Rows from a 3D scene dataset:
---*---

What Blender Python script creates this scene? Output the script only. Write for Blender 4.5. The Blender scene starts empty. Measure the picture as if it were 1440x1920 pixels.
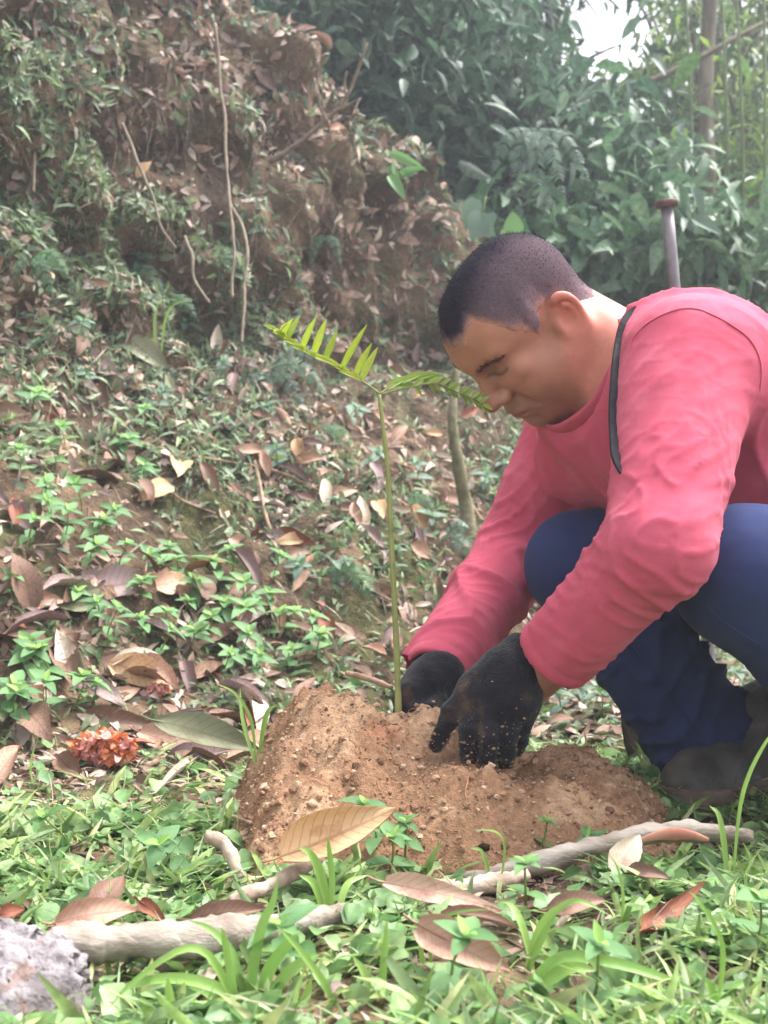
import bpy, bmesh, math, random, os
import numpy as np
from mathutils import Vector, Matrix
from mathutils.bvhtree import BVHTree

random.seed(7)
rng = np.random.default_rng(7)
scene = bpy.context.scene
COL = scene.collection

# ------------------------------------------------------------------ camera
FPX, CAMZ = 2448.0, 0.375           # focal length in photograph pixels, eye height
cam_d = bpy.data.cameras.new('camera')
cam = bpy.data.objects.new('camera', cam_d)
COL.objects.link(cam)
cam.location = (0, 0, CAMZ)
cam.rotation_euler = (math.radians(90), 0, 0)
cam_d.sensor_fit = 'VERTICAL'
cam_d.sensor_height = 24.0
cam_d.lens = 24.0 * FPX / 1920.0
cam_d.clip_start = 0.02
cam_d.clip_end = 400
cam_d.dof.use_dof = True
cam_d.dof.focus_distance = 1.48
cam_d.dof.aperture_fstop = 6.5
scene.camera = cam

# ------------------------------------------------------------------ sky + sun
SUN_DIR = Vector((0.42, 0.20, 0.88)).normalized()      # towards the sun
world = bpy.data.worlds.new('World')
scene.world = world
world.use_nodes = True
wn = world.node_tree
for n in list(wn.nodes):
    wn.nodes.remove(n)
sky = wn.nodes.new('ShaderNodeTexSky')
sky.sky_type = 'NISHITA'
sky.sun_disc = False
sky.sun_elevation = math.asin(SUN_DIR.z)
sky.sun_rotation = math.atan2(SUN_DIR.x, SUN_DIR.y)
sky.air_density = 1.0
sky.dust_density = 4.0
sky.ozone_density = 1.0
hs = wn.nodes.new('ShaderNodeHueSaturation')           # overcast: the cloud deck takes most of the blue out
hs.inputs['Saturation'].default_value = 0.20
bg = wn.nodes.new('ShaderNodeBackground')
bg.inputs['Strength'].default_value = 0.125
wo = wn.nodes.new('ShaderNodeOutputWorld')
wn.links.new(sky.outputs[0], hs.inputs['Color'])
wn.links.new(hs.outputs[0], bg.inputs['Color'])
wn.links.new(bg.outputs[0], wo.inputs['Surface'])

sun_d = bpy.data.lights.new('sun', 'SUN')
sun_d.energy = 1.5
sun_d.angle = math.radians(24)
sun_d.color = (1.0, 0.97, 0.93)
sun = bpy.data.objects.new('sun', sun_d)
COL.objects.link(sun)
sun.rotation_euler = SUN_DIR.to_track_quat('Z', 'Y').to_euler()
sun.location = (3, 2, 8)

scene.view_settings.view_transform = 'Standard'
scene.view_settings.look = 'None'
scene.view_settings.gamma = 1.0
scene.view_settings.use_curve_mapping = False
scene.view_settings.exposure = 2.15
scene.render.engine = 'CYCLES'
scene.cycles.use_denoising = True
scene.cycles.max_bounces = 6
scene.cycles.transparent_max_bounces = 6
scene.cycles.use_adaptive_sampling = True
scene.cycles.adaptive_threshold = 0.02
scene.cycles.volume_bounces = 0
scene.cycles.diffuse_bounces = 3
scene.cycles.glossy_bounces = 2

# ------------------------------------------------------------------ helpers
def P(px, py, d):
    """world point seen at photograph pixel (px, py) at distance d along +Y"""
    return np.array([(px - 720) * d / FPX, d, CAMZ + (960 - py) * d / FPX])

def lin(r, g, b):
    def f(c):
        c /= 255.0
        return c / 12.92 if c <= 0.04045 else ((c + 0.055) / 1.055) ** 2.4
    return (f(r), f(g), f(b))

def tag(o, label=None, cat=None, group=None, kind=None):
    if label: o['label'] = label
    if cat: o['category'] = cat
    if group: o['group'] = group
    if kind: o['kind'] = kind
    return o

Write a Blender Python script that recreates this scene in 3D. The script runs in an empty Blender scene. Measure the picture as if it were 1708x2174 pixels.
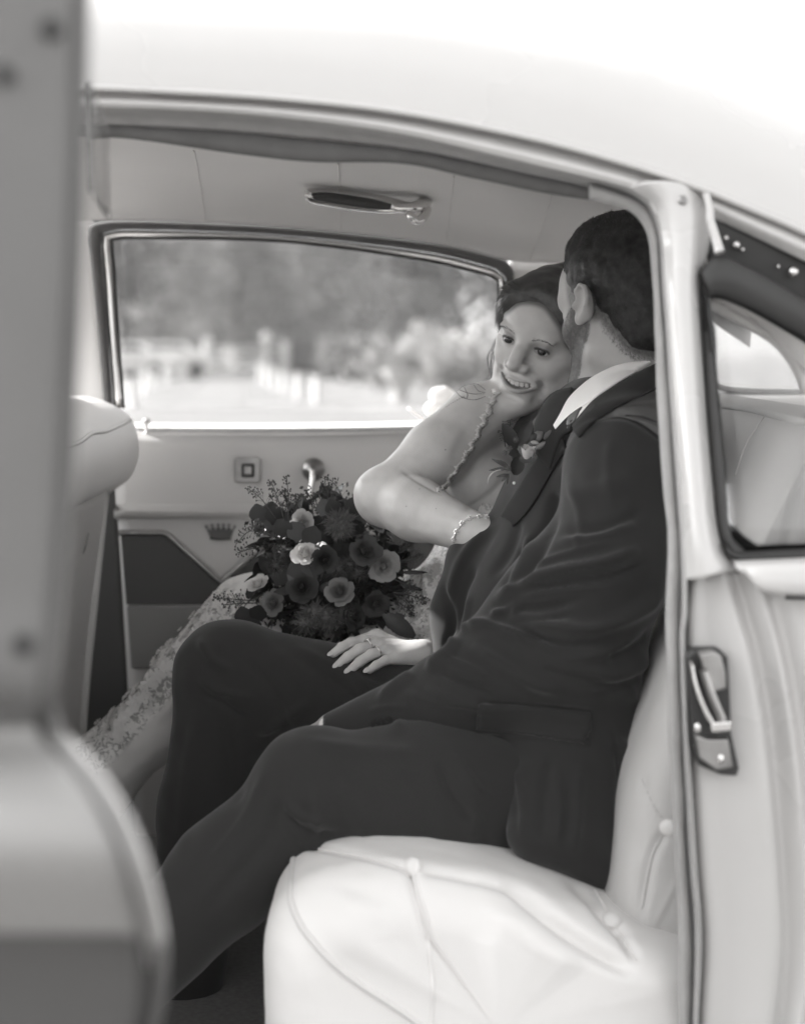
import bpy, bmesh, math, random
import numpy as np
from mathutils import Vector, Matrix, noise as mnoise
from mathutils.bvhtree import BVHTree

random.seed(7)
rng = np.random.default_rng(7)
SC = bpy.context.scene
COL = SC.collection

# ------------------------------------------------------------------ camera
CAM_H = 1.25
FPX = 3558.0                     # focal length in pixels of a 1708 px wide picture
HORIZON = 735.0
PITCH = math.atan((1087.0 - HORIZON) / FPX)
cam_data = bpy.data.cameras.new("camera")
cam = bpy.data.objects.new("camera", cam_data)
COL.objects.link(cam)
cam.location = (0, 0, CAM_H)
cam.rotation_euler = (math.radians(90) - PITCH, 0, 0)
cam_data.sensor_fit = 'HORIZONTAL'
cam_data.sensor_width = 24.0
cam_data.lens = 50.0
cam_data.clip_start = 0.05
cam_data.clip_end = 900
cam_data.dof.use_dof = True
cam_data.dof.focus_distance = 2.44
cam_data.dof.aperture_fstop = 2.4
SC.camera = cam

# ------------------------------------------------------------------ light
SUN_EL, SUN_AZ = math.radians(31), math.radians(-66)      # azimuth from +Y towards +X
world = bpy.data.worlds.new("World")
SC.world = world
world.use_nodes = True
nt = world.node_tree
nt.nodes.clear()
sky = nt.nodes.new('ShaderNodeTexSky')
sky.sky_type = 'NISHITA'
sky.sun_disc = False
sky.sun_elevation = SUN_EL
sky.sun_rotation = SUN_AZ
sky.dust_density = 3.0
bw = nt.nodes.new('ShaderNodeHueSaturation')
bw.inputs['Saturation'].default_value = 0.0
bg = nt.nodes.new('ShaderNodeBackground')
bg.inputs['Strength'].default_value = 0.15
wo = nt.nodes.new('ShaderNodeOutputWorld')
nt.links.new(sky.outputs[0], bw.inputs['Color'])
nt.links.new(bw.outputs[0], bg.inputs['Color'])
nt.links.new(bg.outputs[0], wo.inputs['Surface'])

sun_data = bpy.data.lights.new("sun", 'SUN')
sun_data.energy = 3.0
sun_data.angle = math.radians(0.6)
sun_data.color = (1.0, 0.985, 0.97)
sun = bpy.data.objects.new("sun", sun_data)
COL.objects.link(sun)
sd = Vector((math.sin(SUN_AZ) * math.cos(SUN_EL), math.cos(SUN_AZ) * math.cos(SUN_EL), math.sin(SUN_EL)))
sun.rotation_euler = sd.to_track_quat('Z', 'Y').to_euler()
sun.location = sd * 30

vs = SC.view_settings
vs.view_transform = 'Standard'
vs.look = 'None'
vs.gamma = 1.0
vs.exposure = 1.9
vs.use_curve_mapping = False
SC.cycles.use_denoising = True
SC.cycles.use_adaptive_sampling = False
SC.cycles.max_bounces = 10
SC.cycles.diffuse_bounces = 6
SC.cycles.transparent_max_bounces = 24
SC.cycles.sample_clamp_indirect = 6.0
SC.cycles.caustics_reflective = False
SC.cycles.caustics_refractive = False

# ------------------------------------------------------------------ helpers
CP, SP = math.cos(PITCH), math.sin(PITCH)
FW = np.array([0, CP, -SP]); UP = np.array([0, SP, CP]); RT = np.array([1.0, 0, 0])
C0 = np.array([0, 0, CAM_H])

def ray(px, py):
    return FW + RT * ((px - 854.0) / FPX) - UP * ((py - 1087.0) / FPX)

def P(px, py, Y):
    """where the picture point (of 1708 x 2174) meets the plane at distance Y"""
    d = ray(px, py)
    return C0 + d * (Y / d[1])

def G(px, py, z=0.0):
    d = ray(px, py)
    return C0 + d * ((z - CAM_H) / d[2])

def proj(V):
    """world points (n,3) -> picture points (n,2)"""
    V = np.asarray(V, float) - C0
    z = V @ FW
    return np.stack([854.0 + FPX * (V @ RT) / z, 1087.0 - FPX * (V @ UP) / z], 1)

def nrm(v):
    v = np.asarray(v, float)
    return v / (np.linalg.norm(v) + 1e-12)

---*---

*Short task*.
Determine how many lines in the data above contain the string "were". Give nothing except the number.

*Response to the exercise*.
2